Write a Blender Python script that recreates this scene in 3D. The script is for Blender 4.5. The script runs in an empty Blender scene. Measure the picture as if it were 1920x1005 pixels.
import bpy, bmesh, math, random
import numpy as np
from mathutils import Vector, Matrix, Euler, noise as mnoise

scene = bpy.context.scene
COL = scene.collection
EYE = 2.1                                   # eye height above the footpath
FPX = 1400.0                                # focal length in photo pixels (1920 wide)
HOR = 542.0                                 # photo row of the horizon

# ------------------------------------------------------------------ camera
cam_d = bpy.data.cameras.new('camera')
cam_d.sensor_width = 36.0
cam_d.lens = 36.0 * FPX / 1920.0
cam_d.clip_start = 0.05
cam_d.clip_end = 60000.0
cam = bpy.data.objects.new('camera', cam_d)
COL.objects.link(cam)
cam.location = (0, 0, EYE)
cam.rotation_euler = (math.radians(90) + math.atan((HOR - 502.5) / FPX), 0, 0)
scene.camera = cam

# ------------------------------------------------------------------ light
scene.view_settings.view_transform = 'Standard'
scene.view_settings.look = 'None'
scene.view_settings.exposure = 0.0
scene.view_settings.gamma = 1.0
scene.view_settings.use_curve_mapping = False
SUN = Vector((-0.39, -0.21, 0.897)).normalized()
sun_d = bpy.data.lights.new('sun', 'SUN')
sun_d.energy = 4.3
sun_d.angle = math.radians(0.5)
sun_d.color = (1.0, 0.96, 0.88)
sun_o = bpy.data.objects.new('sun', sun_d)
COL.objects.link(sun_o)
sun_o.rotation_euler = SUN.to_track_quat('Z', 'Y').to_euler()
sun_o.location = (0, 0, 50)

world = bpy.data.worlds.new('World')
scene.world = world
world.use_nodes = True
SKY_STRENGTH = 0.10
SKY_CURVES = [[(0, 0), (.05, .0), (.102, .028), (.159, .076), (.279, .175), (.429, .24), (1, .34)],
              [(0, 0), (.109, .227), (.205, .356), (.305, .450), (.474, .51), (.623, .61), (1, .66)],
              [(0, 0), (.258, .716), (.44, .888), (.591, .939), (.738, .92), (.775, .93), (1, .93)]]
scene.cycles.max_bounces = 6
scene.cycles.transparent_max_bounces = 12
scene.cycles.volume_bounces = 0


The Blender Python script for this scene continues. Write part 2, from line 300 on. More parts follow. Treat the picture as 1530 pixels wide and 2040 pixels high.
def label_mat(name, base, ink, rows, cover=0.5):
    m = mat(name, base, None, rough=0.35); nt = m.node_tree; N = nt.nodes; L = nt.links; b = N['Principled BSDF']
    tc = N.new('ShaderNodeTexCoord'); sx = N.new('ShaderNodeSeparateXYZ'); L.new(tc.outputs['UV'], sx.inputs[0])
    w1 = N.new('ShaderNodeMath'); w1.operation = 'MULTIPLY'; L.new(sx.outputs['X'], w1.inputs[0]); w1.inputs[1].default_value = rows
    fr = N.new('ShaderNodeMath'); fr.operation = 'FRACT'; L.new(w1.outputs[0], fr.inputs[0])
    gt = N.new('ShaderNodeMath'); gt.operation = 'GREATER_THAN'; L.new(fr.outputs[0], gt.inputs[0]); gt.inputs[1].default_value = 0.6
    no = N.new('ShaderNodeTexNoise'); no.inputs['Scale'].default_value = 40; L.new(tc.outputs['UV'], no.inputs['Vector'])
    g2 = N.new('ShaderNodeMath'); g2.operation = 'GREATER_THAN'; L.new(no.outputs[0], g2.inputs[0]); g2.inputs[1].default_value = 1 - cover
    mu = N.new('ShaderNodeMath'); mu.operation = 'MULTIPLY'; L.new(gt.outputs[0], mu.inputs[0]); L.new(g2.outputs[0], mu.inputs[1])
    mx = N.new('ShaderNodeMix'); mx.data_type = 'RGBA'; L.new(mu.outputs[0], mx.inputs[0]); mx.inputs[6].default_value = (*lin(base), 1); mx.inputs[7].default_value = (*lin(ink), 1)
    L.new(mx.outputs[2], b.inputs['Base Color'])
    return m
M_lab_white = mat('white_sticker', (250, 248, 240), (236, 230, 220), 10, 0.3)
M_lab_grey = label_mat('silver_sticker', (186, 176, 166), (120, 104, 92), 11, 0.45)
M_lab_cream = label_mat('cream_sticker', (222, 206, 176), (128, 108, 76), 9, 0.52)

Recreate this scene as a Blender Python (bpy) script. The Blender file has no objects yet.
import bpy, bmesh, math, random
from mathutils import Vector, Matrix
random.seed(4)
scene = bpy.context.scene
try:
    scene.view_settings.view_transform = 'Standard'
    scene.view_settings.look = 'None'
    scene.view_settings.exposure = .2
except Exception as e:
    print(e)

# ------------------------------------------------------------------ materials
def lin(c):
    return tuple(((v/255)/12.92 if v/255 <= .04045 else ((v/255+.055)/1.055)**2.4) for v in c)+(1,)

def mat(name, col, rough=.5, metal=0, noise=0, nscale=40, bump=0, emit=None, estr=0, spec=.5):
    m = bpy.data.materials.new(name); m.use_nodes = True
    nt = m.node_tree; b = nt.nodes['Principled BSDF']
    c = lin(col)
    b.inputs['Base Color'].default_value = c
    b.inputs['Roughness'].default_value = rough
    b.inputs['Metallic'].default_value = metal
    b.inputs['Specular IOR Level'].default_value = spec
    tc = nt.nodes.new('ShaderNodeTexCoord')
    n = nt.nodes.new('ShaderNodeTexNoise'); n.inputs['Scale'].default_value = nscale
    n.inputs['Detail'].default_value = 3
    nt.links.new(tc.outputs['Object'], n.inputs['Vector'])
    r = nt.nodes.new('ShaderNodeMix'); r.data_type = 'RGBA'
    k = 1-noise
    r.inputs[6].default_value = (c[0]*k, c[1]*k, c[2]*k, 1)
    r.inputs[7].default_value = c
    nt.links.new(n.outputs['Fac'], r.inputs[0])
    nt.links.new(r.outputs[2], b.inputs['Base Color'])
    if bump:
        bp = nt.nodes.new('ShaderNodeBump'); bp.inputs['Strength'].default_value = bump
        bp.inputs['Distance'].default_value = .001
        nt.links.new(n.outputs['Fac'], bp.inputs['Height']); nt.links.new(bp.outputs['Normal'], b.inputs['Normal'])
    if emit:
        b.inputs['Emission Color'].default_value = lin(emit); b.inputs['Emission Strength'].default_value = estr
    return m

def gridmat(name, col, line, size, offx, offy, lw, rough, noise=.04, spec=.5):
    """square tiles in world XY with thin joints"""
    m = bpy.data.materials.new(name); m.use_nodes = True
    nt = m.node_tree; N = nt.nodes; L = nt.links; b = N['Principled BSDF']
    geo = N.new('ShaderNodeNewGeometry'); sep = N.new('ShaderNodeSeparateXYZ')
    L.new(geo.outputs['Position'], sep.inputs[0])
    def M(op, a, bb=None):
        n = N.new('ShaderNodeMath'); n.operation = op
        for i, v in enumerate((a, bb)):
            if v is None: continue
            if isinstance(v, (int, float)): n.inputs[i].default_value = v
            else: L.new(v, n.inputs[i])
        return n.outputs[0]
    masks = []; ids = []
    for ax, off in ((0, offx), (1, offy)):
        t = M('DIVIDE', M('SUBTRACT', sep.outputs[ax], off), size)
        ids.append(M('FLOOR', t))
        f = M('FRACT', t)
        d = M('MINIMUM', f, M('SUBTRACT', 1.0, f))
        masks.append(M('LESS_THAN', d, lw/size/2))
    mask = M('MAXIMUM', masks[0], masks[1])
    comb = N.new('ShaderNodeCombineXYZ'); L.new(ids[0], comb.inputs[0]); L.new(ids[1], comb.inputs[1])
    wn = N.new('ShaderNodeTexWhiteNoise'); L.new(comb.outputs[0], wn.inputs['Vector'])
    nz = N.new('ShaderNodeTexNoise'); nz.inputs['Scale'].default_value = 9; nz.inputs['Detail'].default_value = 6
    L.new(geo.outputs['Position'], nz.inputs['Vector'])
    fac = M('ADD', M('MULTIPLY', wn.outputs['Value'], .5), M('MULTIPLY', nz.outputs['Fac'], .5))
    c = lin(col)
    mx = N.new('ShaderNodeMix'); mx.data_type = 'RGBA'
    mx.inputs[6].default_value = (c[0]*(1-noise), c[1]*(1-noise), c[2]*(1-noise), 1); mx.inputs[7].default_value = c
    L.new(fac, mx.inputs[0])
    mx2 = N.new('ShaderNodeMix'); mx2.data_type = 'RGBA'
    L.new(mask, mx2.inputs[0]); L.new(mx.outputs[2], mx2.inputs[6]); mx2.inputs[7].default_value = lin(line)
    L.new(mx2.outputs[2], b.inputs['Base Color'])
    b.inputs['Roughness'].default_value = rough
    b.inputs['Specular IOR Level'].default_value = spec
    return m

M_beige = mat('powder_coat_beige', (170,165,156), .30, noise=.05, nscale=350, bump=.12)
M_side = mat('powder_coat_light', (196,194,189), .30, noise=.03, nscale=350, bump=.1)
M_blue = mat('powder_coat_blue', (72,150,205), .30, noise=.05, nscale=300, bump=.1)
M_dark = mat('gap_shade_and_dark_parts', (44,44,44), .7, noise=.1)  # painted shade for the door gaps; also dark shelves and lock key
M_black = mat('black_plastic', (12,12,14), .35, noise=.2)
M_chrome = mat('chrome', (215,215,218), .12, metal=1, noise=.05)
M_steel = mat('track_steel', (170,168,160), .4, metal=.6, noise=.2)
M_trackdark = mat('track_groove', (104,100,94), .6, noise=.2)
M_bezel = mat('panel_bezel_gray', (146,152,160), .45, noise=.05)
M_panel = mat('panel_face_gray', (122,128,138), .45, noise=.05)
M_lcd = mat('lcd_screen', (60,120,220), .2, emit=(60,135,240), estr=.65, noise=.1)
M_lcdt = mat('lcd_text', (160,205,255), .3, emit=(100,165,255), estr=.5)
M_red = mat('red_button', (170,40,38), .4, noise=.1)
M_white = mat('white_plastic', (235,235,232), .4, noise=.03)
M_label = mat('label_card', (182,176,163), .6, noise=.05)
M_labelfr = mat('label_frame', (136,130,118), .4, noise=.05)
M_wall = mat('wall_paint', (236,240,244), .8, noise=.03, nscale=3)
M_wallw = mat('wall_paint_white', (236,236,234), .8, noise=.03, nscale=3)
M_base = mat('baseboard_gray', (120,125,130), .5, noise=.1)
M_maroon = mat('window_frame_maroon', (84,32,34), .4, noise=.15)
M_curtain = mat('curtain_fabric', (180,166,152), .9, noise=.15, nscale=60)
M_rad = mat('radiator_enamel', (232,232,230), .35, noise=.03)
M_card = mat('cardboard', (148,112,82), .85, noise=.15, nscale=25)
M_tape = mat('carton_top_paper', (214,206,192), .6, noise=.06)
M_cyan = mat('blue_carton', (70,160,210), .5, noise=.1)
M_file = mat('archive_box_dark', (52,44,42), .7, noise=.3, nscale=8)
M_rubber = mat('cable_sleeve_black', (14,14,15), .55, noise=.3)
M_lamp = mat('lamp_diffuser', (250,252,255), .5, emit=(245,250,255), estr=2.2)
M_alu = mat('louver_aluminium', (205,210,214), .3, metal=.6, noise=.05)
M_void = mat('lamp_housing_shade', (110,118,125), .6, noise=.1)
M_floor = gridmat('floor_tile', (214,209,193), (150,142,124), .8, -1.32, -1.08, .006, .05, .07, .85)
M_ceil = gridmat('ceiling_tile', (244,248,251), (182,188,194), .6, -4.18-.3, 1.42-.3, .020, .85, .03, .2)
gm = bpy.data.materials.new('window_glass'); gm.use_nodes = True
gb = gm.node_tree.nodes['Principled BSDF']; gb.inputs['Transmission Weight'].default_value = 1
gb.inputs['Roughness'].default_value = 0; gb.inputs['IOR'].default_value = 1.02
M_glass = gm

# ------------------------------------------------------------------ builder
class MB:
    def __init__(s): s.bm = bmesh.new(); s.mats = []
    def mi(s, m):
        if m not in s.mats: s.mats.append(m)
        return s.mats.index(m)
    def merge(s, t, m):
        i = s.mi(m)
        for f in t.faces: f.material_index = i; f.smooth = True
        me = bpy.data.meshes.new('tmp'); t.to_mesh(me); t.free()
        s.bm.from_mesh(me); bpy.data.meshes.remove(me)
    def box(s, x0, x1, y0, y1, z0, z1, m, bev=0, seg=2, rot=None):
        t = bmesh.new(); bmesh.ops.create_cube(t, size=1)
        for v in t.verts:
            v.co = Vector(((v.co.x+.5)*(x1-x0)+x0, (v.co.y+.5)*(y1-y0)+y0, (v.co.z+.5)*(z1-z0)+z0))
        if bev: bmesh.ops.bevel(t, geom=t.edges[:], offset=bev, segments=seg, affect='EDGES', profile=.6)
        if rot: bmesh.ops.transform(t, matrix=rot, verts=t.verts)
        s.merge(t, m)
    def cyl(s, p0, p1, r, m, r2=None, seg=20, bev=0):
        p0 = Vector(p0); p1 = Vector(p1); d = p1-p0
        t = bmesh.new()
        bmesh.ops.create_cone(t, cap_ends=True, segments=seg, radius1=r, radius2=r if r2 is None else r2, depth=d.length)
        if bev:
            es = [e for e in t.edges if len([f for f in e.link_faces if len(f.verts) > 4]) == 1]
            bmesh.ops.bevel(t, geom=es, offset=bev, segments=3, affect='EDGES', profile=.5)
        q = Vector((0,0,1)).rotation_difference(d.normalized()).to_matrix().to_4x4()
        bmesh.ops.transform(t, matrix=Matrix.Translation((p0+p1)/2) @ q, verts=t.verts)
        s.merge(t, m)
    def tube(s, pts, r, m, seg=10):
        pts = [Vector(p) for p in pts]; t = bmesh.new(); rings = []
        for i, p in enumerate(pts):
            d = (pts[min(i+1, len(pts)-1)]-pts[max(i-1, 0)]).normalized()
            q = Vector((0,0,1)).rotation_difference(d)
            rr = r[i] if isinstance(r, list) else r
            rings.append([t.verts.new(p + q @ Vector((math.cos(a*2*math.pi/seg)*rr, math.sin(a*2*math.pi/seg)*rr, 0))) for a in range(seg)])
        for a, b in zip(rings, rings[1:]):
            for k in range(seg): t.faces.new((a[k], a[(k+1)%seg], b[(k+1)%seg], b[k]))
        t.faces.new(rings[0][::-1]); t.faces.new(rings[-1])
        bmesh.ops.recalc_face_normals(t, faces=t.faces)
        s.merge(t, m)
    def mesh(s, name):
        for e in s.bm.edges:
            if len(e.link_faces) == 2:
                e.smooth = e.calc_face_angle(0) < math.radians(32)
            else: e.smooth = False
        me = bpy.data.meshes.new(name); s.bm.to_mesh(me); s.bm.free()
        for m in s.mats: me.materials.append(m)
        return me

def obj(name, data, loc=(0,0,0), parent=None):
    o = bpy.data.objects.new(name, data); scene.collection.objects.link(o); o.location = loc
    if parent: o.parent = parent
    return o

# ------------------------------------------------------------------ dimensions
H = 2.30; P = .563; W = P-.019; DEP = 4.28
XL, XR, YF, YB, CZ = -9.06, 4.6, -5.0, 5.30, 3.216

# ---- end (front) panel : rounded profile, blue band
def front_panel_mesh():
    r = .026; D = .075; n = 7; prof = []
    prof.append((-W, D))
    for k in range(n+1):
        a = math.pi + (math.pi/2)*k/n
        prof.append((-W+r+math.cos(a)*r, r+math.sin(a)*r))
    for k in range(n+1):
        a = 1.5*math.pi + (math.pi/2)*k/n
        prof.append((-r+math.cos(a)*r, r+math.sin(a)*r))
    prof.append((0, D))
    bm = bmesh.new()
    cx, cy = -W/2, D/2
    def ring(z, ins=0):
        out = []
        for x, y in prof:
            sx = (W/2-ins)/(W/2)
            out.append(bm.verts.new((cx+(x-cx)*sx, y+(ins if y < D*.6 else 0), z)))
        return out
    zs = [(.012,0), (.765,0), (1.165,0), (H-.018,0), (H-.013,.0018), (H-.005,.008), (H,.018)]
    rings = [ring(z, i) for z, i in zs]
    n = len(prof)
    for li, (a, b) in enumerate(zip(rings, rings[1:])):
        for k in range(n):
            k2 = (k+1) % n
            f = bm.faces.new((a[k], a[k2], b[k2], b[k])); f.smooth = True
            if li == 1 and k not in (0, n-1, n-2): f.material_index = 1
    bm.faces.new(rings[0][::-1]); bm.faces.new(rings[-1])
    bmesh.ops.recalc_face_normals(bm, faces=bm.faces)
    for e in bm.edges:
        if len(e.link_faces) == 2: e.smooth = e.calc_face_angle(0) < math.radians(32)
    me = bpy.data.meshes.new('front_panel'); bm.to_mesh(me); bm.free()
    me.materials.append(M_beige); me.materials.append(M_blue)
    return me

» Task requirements
Exactly repeat the lines above, from the opening line through the one with "HOR = 542.0", and include nothing else.

» Correct output
Write a Blender Python script that recreates this scene in 3D. The script is for Blender 4.5. The script runs in an empty Blender scene. Measure the picture as if it were 1920x1005 pixels.
import bpy, bmesh, math, random
import numpy as np
from mathutils import Vector, Matrix, Euler, noise as mnoise

scene = bpy.context.scene
COL = scene.collection
EYE = 2.1                                   # eye height above the footpath
FPX = 1400.0                                # focal length in photo pixels (1920 wide)
HOR = 542.0                                 # photo row of the horizon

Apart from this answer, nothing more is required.